Post Alpine fetchs to see if im bloated or not
Ryder Martin
Forgot pic
Ryan Lopez
feh and zathura, which to my knowledge don't try to homebrew any image decoders. Not that imlib is literal magick, but it's like 30 years old and runs about 80% of Internet backends. They've probably found all the security holes they're going to.
Liam Cook
>How are DEs like xfce or lxde able to shutdown without root polkit >what’s a minimalist program to do that? su
Parker Martin
Whats the easiest way to make very simple GUI programs for terminal commands?
Logan Myers
>su What about graphical?
Brody Robinson
honestly i just use SysRq+R/Ctrl+Alt+Del to restart and my desktop power button to shutdown. if i'm already at a root terminal i'll type poweroff or reboot
Tyler Gonzalez
>absolute state of "le minimal hack". >im so minimal bois look at me >btw how do I shutdown my pc? >I need a "program" right? >pretending to be an expert and not understanding basic linux privilege rules
giving your logged user rights to shutdown suspend and reboot with sudo is too much for your brain to process, right? I bet you had it debloated long time ago.
Easton Nelson
Depends on how many and how big are the packages that you will compile, usually X60 and older should be fine
Xavier Campbell
basically if you need graphical buttons for that stuff, just settle for a lightweight DE. i doubt there will be any decent standalone programs for that
Luis Davis
The reason why you can't shutdown rootlessly from the command-line is because GNU, despite the acronym being "GNU's Not Unix", is very much a clone of AT&T Unix. (the acronym only exists to avoid lawsuits over the possibility of AT&T code being in GNU). Unix was designed from the ground-up to be multi-user, with there being one server running and everyone in the entire workplace connecting to it remotely from terminals. Because of this, it would be retarded for it to allow rootless shutdowns, as your asshole coworker could just run the shutdown command and mess up everyone's day.
Since GNU/Linux and other Unix-like operating systems now also target desktops, desktop environments have started to offer rootless shutdowns. I'm not entirely sure of how they do this, but I think it has to do with the DE or maybe the windowing system actually running as root.
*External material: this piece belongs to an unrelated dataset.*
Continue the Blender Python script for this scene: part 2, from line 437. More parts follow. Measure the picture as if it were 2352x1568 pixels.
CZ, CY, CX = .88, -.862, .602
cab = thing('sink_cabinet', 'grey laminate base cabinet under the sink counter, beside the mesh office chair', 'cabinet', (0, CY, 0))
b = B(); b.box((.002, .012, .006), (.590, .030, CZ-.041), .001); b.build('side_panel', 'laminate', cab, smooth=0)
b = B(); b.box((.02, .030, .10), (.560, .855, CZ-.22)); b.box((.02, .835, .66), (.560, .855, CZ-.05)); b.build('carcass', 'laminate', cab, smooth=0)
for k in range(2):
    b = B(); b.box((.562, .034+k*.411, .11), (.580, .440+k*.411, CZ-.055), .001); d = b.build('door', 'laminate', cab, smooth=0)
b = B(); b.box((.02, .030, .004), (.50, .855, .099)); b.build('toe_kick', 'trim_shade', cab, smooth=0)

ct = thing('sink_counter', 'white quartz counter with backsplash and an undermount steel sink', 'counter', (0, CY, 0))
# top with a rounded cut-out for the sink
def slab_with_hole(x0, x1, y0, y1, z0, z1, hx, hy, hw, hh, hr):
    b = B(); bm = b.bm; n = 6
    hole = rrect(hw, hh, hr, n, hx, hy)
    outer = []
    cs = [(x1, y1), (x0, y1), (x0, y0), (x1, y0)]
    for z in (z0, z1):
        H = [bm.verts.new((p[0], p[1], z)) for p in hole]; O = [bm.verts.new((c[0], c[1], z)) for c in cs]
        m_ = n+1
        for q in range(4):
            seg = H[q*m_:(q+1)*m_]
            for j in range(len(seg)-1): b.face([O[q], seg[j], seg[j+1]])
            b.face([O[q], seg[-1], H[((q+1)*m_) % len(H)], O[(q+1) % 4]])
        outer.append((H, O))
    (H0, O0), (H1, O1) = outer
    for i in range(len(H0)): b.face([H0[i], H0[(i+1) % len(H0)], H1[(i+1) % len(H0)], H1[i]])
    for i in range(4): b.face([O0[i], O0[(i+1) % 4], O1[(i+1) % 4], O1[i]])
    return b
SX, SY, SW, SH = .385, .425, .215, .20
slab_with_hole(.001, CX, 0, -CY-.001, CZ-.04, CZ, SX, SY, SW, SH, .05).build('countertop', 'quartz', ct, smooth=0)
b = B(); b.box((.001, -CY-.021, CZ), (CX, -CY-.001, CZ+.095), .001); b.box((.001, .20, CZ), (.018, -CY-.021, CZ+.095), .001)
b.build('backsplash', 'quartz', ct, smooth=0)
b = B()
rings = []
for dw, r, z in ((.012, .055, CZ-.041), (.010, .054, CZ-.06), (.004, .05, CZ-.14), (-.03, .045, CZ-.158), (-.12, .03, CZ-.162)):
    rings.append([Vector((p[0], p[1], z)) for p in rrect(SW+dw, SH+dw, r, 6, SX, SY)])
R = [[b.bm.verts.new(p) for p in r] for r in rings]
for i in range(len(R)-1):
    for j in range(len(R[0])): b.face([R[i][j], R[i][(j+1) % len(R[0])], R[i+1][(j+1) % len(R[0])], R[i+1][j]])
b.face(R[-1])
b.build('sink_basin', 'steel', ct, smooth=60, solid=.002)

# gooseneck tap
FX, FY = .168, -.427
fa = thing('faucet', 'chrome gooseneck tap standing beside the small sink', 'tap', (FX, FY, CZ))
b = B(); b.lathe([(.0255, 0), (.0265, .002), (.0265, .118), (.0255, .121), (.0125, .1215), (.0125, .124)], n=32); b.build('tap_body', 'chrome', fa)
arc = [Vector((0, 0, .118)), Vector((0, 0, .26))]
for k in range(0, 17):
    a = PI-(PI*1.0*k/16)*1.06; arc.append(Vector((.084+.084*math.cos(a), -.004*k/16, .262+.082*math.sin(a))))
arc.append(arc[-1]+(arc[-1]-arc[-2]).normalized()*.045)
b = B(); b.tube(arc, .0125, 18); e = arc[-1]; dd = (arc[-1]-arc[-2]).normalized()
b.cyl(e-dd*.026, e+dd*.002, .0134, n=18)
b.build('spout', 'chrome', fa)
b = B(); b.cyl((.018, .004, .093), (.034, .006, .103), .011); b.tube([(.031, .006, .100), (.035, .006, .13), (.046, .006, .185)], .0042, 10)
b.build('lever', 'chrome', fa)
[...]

So when you shut down on a desktop, you're actually somehow communicating with the root user account which then initiates the shutdown command.
As for whether there's a tool you can install or a configuration you can set up to get a rootless shutdown from the shell, I really don't know.
Connor Wright
This too: Just give your user the right to run the commands with sudo.
Daniel Wright
just press the power button. its the most minimal way and works on any modern computer.
Josiah Rodriguez
>The only way to shutdown linux similar to windows is from a DE why?
Jacob Russell
linux isn't windows. just use a DE if you want a DE, holy shit
Justin Fisher
Why isn’t there a dedicated program for linux to shutdown
Wyatt Adams
>use one of many methods to set user permissions, or temporarily elevate privileges >execute a shutdown command from any random GUI button tool ???
Jackson Evans
There is. It's called shutdown.
Zachary Campbell
write one xd
Logan Martinez
woah where the fuck even are you? a shoe factory???